Go through the listing below and list every line with "stack".

══ Stored data ══

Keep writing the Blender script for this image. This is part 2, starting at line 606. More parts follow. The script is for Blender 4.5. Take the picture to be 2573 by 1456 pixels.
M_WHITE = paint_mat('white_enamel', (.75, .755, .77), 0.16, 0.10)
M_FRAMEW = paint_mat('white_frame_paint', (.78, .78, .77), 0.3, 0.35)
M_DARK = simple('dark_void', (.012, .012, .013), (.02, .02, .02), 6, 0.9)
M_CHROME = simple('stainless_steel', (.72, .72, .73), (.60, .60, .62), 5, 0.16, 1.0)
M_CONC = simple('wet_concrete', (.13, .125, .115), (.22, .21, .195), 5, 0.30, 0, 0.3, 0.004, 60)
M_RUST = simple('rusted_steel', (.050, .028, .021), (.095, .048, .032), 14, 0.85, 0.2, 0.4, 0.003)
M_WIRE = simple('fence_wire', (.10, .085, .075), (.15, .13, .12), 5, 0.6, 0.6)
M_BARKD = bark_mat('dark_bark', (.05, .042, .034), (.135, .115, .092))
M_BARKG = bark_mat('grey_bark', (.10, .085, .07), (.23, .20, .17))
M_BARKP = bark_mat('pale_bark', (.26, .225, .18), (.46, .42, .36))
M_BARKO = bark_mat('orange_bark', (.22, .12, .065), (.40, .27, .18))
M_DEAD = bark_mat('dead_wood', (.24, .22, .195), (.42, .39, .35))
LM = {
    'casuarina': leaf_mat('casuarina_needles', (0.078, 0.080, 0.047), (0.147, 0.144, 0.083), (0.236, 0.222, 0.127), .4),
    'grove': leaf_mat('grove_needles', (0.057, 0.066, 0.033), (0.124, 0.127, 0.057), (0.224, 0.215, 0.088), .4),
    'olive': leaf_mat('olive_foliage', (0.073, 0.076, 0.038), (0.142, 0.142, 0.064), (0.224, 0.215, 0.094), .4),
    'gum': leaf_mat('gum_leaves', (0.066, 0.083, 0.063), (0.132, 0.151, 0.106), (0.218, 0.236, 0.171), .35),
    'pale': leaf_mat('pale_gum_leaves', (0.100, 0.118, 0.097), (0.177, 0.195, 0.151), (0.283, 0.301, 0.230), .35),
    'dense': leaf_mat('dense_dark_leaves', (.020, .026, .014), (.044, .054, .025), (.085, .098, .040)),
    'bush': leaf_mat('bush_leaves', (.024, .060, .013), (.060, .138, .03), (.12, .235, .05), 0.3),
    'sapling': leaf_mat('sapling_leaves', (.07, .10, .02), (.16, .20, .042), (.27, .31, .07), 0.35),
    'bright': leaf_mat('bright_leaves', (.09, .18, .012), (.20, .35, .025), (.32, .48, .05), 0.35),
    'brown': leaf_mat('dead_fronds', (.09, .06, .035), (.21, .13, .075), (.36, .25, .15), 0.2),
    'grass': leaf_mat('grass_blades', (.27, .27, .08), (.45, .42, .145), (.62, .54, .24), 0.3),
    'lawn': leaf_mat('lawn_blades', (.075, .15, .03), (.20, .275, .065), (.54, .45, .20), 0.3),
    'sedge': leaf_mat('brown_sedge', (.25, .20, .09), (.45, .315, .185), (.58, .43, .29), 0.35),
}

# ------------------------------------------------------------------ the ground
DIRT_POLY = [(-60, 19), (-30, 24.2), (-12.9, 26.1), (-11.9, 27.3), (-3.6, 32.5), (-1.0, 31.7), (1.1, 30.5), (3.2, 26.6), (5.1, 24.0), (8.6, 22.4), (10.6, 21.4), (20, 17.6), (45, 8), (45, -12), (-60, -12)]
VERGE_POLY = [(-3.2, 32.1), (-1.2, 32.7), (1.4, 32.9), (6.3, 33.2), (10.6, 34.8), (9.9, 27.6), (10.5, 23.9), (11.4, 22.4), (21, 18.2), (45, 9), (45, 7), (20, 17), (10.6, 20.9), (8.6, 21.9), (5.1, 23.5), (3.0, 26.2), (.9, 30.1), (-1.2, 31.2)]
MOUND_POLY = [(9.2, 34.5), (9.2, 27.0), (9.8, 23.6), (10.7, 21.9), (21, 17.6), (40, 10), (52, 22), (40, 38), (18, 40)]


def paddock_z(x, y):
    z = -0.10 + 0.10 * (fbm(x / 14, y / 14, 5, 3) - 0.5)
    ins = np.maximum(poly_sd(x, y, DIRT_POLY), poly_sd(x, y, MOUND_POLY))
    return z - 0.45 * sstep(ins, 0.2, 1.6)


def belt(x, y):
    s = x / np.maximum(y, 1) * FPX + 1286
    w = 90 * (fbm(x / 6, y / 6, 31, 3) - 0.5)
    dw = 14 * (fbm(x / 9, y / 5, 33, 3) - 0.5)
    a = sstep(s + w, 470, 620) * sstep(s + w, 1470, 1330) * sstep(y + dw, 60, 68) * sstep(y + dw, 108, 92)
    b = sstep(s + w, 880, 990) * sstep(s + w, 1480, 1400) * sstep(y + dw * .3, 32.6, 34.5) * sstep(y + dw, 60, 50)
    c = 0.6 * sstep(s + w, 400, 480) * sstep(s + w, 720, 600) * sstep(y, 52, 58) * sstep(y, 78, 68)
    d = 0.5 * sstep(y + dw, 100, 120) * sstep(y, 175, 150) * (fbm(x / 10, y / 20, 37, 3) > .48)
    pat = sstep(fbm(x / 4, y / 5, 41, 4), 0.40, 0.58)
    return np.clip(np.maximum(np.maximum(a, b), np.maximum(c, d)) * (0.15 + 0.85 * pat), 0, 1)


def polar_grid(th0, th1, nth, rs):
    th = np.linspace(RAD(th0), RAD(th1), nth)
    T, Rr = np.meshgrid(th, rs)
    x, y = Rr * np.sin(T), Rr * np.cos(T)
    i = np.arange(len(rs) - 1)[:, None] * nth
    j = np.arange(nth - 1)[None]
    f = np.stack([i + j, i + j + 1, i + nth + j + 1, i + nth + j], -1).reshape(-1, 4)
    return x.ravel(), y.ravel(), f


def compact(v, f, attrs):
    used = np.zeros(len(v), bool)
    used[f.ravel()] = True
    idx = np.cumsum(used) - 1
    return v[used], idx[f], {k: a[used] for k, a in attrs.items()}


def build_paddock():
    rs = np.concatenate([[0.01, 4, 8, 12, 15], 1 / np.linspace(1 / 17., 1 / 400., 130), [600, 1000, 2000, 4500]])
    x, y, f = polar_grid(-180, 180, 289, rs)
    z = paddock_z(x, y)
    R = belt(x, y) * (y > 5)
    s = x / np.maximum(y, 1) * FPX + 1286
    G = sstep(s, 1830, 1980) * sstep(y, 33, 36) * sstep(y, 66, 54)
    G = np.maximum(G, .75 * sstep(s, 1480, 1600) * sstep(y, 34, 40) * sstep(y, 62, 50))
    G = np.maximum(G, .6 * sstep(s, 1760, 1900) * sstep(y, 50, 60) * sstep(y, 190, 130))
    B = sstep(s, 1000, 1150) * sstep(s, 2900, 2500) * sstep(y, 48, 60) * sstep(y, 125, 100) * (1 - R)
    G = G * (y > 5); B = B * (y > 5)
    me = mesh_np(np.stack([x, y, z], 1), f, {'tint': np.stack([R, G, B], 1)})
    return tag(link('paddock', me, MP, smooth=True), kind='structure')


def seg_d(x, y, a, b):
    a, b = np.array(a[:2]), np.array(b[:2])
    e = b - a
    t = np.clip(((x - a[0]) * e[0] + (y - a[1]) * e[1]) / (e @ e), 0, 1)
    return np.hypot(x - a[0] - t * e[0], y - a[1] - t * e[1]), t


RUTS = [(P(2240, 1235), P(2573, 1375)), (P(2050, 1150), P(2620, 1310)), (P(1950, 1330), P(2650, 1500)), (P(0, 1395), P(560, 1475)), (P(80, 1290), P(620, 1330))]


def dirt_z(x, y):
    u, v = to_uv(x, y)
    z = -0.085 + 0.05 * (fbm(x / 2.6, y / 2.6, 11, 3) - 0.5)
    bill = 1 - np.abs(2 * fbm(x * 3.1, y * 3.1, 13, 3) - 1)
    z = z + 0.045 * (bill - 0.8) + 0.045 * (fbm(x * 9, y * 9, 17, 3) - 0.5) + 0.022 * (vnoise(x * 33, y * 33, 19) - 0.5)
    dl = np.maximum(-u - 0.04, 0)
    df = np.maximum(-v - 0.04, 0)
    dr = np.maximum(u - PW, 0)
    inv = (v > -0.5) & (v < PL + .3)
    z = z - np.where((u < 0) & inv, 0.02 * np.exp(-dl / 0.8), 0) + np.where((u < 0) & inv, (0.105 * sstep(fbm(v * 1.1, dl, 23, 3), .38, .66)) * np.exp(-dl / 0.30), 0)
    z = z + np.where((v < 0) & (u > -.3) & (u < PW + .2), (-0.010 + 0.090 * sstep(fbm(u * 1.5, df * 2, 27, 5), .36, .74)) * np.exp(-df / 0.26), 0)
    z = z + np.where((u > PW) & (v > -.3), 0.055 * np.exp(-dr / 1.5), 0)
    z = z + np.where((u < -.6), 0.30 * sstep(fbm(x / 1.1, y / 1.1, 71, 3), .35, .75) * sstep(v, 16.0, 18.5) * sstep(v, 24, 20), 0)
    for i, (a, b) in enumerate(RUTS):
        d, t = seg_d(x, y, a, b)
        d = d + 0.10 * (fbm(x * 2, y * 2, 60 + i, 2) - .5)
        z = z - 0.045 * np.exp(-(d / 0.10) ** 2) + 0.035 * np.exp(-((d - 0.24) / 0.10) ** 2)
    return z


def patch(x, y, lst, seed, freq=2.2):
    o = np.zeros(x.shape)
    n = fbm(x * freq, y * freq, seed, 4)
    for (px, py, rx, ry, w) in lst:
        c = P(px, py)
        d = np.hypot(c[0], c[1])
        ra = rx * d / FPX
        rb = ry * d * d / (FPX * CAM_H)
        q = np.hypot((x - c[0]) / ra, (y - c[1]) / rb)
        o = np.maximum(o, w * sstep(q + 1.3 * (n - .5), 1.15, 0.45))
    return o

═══

Response to this exercise:
    f = np.stack([i + j, i + j + 1, i + nth + j + 1, i + nth + j], -1).reshape(-1, 4)
    me = mesh_np(np.stack([x, y, z], 1), f, {'tint': np.stack([R, G, B], 1)})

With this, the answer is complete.